>> begin Supplied data

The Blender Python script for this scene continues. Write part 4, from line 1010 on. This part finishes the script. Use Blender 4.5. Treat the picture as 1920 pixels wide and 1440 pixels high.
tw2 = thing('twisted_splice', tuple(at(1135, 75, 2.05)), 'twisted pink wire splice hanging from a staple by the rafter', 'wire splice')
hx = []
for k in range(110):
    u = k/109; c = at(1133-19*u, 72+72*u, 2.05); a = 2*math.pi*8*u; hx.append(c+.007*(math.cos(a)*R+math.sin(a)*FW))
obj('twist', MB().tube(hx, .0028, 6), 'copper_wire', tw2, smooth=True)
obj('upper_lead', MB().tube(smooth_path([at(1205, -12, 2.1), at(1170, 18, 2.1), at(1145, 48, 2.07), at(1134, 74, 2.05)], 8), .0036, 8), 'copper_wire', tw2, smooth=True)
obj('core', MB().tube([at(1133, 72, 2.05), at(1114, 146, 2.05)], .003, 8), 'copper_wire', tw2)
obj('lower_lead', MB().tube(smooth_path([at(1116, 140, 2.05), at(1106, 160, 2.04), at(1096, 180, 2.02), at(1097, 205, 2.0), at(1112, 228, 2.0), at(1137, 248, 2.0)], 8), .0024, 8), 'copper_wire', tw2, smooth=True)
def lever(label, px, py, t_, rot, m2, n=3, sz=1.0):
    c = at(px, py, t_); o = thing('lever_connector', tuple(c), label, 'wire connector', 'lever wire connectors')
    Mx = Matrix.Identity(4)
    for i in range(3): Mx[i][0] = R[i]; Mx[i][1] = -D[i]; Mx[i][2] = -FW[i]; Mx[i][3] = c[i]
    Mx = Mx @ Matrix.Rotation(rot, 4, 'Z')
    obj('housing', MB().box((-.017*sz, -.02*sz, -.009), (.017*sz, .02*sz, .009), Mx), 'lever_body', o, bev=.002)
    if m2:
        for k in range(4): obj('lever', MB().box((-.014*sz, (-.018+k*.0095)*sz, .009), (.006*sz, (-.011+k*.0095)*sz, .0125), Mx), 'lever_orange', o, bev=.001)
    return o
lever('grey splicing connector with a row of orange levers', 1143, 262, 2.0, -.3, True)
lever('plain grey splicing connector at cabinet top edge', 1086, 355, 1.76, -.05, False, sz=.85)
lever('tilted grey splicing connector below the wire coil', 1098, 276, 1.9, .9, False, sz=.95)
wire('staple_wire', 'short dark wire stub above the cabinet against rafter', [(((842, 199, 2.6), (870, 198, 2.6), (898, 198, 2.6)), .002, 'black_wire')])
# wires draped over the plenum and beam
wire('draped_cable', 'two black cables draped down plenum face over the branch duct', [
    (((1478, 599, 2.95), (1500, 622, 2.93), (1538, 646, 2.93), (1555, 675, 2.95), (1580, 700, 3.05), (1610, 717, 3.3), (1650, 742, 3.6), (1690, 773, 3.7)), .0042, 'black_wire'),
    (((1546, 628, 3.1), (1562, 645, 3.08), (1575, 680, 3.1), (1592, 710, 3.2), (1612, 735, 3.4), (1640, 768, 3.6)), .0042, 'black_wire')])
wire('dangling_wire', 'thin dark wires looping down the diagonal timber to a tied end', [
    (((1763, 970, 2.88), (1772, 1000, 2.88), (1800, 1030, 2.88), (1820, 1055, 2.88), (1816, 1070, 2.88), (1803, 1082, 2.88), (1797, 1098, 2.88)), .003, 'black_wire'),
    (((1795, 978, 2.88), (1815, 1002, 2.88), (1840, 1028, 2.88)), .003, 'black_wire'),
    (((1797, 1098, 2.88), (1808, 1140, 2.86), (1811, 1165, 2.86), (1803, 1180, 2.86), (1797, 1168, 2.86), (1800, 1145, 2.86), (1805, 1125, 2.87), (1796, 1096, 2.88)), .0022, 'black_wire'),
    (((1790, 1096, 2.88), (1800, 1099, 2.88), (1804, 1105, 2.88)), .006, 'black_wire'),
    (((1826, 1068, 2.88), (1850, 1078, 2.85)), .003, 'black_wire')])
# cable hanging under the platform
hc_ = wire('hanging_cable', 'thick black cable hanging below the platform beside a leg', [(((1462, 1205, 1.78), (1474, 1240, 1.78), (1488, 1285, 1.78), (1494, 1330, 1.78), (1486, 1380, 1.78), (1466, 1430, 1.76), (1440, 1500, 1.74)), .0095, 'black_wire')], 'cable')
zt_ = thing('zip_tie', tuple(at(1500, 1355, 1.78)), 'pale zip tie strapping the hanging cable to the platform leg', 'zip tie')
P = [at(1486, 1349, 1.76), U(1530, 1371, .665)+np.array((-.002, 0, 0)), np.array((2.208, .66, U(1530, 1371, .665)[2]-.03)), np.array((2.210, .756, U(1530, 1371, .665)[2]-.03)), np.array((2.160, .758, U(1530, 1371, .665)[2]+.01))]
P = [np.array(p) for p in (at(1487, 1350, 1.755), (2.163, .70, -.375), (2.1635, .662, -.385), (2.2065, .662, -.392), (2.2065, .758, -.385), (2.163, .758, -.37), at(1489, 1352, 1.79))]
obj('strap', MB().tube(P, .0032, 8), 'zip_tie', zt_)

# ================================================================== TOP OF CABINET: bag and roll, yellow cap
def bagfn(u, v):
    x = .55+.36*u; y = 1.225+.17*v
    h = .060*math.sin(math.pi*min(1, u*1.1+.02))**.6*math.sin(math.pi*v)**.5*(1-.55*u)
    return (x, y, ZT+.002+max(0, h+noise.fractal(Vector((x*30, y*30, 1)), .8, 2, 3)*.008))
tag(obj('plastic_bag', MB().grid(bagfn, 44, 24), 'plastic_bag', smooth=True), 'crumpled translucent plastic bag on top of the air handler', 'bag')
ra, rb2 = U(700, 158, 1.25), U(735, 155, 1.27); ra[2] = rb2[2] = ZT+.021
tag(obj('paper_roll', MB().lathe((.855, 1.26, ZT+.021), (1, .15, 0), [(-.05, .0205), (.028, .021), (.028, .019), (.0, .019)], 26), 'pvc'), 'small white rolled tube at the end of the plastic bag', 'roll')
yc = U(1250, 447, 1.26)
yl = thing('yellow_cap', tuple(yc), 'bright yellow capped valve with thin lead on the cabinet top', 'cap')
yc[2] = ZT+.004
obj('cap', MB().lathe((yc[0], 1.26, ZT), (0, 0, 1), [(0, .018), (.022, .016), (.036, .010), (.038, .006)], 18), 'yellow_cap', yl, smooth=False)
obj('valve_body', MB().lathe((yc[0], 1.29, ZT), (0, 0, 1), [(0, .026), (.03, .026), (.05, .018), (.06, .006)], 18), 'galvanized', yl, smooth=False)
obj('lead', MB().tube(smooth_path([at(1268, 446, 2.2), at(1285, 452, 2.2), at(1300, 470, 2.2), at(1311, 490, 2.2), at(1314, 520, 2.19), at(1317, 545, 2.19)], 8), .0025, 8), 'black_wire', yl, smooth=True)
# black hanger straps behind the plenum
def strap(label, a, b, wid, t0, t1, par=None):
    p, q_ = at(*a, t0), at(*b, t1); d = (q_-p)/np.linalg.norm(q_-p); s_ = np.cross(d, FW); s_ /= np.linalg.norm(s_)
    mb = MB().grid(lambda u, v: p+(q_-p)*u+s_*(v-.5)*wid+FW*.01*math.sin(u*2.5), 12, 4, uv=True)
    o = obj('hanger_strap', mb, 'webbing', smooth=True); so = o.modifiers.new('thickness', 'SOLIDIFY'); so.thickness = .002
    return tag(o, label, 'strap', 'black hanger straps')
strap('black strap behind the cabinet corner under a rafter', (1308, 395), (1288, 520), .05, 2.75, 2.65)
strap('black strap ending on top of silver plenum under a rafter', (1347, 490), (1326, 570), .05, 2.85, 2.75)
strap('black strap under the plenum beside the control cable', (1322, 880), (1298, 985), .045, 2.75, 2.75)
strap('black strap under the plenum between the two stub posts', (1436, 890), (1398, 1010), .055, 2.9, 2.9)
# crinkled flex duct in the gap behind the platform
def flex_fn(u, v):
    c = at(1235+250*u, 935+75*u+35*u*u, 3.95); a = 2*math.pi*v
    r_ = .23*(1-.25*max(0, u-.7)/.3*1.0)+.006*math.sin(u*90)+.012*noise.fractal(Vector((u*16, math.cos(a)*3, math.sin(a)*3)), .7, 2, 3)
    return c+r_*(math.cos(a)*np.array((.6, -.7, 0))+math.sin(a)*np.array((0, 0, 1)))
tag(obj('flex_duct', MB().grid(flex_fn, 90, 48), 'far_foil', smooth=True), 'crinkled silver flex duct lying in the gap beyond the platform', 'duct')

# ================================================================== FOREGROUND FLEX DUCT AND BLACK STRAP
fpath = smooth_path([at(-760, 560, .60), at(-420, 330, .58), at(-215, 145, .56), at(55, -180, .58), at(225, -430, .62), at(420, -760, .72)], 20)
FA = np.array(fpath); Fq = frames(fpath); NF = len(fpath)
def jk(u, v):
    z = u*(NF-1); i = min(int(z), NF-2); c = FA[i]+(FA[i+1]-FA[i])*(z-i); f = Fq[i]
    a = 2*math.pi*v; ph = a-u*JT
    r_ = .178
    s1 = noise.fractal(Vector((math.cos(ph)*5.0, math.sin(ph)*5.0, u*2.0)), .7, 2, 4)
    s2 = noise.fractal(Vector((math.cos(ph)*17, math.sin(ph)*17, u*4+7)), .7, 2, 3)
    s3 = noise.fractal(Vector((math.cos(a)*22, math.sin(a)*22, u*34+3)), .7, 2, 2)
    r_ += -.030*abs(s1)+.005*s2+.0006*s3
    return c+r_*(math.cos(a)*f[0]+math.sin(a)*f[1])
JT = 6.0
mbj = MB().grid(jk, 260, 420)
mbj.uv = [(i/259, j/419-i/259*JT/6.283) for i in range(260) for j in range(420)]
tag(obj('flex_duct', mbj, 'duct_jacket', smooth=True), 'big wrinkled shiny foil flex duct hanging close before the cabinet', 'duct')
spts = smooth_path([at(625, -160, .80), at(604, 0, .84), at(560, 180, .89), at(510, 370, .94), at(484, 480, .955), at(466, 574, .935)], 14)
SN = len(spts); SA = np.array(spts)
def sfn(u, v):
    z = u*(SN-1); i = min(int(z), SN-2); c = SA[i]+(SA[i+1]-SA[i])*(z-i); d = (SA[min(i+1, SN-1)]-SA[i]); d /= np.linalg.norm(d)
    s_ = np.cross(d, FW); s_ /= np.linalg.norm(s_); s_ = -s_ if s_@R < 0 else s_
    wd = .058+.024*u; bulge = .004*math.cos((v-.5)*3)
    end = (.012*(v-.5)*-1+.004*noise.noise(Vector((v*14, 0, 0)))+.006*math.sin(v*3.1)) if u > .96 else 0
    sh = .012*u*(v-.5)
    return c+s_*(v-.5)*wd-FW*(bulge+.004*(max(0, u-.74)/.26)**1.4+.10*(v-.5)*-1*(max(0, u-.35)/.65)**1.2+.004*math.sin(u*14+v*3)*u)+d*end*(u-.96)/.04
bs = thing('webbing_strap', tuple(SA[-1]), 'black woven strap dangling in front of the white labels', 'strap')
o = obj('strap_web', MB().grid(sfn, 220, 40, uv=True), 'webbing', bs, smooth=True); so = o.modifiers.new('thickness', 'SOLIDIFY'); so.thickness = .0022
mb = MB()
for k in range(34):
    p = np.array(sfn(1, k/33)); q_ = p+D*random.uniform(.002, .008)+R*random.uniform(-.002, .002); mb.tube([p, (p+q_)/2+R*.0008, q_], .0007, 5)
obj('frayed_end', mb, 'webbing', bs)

>> end Supplied data

▶ Exercise goal
Locate the word "from" in the data above. Copy every line carrying it.

▶ Solution to this problem
The Blender Python script for this scene continues. Write part 4, from line 1010 on. This part finishes the script. Use Blender 4.5. Treat the picture as 1920 pixels wide and 1440 pixels high.
tw2 = thing('twisted_splice', tuple(at(1135, 75, 2.05)), 'twisted pink wire splice hanging from a staple by the rafter', 'wire splice')